____ Data extract
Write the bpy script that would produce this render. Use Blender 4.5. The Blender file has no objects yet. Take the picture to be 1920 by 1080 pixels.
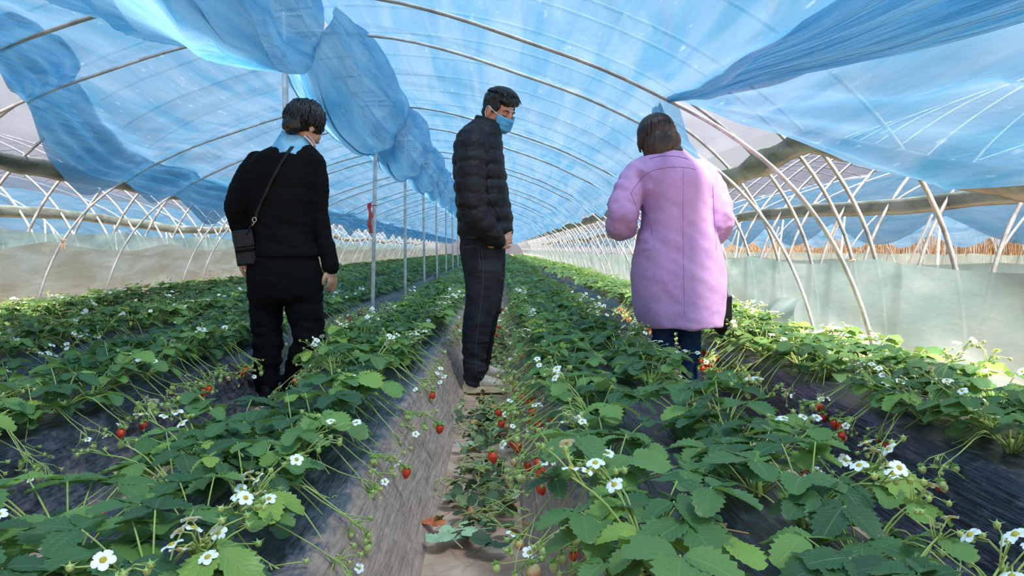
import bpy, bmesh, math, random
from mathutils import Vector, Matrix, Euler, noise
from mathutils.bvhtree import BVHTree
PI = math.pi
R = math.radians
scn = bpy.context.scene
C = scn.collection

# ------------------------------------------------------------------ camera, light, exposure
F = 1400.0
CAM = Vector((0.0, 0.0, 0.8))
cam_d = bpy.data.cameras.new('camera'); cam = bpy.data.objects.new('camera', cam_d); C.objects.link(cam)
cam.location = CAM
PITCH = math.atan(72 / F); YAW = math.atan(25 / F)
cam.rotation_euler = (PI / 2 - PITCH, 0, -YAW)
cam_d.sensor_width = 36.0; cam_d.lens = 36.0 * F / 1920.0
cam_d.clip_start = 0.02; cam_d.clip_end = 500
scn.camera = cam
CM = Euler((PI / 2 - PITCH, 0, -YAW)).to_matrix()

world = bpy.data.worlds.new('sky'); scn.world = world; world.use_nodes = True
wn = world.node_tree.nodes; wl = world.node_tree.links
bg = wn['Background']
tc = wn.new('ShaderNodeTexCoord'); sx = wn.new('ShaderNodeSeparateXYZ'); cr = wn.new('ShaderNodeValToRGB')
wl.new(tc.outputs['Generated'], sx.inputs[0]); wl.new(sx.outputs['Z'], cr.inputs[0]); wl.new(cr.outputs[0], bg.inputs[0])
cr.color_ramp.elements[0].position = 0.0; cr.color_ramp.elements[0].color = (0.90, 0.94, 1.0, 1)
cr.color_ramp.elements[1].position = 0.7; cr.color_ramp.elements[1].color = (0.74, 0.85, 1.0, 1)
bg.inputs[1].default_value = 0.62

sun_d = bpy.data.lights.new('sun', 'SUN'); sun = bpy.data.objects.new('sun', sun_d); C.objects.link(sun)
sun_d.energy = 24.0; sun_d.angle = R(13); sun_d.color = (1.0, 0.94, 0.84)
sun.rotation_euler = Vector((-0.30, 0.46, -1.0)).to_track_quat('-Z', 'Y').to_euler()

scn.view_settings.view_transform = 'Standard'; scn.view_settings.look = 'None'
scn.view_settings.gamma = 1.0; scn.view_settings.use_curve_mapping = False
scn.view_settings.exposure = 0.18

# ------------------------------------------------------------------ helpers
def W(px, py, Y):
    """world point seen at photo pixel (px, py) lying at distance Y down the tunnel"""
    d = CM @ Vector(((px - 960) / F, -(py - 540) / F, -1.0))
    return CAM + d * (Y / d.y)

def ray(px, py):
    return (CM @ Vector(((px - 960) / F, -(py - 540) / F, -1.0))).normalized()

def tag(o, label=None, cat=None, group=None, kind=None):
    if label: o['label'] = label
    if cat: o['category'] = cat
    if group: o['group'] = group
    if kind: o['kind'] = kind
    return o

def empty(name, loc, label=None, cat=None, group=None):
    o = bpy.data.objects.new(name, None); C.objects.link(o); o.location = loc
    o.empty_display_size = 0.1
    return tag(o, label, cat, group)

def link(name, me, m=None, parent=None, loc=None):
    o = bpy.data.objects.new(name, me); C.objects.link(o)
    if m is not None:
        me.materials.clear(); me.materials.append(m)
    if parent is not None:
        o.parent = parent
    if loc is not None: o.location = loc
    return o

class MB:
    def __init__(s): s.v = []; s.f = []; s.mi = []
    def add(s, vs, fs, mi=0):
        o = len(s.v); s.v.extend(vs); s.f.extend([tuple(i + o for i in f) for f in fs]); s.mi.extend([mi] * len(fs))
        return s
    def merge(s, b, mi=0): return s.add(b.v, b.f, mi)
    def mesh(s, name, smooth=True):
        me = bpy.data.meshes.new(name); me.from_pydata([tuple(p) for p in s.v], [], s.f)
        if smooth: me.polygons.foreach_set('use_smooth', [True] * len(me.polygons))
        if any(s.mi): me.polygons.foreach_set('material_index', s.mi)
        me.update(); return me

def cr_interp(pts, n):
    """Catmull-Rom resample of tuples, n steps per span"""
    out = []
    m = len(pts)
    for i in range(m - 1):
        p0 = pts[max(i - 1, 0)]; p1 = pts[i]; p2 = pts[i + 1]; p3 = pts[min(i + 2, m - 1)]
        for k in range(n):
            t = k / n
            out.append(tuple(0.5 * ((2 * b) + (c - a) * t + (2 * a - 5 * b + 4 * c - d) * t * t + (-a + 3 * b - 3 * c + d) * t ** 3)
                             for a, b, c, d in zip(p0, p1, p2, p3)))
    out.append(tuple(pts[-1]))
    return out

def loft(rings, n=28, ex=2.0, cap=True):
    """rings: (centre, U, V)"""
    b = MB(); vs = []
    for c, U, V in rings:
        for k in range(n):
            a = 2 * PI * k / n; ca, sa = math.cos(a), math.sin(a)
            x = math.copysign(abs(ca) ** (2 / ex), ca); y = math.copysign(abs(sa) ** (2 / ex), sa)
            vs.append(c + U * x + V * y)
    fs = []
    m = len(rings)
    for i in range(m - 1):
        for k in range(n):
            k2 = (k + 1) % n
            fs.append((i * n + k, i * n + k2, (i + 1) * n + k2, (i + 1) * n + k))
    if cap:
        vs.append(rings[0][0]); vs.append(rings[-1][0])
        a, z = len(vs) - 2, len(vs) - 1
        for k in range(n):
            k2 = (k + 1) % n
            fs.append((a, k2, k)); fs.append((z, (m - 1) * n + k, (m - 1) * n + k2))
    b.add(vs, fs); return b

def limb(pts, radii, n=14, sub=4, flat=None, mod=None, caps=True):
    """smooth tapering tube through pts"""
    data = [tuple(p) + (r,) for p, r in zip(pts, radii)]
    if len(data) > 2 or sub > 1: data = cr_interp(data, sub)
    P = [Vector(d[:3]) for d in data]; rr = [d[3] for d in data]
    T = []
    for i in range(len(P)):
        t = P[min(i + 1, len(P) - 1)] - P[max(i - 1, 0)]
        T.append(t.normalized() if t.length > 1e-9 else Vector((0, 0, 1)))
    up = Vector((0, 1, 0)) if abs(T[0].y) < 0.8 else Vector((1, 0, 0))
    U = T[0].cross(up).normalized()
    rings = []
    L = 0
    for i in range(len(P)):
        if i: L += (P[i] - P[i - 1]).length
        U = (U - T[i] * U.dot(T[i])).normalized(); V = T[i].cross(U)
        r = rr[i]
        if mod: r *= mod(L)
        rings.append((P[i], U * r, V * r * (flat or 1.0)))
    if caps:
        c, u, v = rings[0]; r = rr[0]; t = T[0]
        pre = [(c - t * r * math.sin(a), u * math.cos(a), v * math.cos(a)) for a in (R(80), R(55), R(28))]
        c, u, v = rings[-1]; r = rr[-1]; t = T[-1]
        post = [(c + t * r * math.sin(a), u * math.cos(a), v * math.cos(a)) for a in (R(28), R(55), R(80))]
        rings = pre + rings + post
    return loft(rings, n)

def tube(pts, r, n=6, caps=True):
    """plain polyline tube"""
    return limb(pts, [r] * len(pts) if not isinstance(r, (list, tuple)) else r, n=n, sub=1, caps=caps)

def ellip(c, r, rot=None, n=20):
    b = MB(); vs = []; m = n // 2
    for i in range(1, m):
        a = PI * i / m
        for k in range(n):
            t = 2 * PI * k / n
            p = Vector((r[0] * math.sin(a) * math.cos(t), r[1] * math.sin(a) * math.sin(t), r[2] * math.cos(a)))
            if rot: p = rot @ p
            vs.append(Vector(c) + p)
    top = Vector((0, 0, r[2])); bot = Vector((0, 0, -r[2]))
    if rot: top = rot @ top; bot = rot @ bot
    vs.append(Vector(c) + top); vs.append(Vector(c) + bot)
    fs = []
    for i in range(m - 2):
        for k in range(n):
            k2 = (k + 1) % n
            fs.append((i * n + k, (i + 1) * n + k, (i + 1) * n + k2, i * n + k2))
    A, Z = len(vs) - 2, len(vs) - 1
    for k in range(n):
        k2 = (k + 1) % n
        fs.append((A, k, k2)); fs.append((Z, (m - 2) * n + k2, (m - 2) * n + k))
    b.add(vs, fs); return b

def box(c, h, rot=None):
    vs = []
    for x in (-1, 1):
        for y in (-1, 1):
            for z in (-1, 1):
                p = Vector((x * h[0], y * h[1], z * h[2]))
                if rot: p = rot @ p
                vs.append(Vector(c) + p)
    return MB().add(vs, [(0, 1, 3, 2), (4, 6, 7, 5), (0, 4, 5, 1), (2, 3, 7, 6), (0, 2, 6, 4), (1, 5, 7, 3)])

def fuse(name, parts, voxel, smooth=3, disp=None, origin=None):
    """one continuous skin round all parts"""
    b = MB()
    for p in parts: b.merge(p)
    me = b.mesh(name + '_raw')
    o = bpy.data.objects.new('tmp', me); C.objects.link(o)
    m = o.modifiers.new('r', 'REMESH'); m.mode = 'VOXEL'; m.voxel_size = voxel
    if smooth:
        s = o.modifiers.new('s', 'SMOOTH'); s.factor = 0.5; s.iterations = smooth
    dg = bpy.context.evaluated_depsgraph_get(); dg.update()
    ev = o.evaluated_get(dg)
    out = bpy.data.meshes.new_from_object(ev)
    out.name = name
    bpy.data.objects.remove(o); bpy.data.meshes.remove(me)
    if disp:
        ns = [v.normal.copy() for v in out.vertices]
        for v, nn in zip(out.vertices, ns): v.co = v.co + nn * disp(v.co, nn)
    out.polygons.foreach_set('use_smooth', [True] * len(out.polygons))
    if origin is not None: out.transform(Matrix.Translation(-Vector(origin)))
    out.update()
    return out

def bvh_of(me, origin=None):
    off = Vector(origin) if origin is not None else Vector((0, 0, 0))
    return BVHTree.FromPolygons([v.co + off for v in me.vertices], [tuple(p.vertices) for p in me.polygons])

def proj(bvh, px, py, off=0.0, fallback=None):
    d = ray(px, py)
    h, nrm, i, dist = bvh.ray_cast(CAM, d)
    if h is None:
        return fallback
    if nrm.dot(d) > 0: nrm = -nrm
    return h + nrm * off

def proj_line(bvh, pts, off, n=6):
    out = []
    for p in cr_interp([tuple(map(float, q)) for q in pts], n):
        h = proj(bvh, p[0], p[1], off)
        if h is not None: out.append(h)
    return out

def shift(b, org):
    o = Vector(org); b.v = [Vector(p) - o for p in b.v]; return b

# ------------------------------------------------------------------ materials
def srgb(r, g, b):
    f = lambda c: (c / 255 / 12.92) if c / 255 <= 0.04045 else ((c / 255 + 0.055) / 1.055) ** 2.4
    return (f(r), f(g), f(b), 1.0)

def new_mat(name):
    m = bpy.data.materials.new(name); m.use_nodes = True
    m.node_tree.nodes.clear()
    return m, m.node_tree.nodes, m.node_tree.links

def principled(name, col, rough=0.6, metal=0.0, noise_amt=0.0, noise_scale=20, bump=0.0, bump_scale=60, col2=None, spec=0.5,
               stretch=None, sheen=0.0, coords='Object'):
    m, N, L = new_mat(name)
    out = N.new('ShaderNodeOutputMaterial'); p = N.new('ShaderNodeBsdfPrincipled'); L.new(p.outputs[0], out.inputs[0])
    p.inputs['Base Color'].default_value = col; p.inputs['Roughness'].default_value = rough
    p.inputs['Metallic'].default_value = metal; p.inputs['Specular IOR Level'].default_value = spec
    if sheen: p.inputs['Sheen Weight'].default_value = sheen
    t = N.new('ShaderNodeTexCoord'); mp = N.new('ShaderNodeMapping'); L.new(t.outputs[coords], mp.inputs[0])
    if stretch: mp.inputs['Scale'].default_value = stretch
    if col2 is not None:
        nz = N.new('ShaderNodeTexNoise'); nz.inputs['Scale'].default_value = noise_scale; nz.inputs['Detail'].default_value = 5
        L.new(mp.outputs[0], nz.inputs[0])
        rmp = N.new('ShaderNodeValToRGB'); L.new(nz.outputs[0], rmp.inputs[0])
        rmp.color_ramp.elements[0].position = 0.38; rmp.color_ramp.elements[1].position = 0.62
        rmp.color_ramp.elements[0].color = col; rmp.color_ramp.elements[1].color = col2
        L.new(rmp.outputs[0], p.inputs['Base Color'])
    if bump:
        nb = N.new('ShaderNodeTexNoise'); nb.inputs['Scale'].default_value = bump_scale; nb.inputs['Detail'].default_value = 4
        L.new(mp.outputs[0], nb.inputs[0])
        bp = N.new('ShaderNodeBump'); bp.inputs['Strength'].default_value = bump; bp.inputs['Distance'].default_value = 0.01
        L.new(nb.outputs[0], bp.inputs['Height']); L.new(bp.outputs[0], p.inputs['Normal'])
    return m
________
| What to produce |
Exactly as written, please give again the lines from the beginning of the listing through the line containing "scn.view_settings.exposure = 0.18", inclusive, without any pictures.

| Correct response |
Write the bpy script that would produce this render. Use Blender 4.5. The Blender file has no objects yet. Take the picture to be 1920 by 1080 pixels.
import bpy, bmesh, math, random
from mathutils import Vector, Matrix, Euler, noise
from mathutils.bvhtree import BVHTree
PI = math.pi
R = math.radians
scn = bpy.context.scene
C = scn.collection

# ------------------------------------------------------------------ camera, light, exposure
F = 1400.0
CAM = Vector((0.0, 0.0, 0.8))
cam_d = bpy.data.cameras.new('camera'); cam = bpy.data.objects.new('camera', cam_d); C.objects.link(cam)
cam.location = CAM
PITCH = math.atan(72 / F); YAW = math.atan(25 / F)
cam.rotation_euler = (PI / 2 - PITCH, 0, -YAW)
cam_d.sensor_width = 36.0; cam_d.lens = 36.0 * F / 1920.0
cam_d.clip_start = 0.02; cam_d.clip_end = 500
scn.camera = cam
CM = Euler((PI / 2 - PITCH, 0, -YAW)).to_matrix()

world = bpy.data.worlds.new('sky'); scn.world = world; world.use_nodes = True
wn = world.node_tree.nodes; wl = world.node_tree.links
bg = wn['Background']
tc = wn.new('ShaderNodeTexCoord'); sx = wn.new('ShaderNodeSeparateXYZ'); cr = wn.new('ShaderNodeValToRGB')
wl.new(tc.outputs['Generated'], sx.inputs[0]); wl.new(sx.outputs['Z'], cr.inputs[0]); wl.new(cr.outputs[0], bg.inputs[0])
cr.color_ramp.elements[0].position = 0.0; cr.color_ramp.elements[0].color = (0.90, 0.94, 1.0, 1)
cr.color_ramp.elements[1].position = 0.7; cr.color_ramp.elements[1].color = (0.74, 0.85, 1.0, 1)
bg.inputs[1].default_value = 0.62

sun_d = bpy.data.lights.new('sun', 'SUN'); sun = bpy.data.objects.new('sun', sun_d); C.objects.link(sun)
sun_d.energy = 24.0; sun_d.angle = R(13); sun_d.color = (1.0, 0.94, 0.84)
sun.rotation_euler = Vector((-0.30, 0.46, -1.0)).to_track_quat('-Z', 'Y').to_euler()

scn.view_settings.view_transform = 'Standard'; scn.view_settings.look = 'None'
scn.view_settings.gamma = 1.0; scn.view_settings.use_curve_mapping = False
scn.view_settings.exposure = 0.18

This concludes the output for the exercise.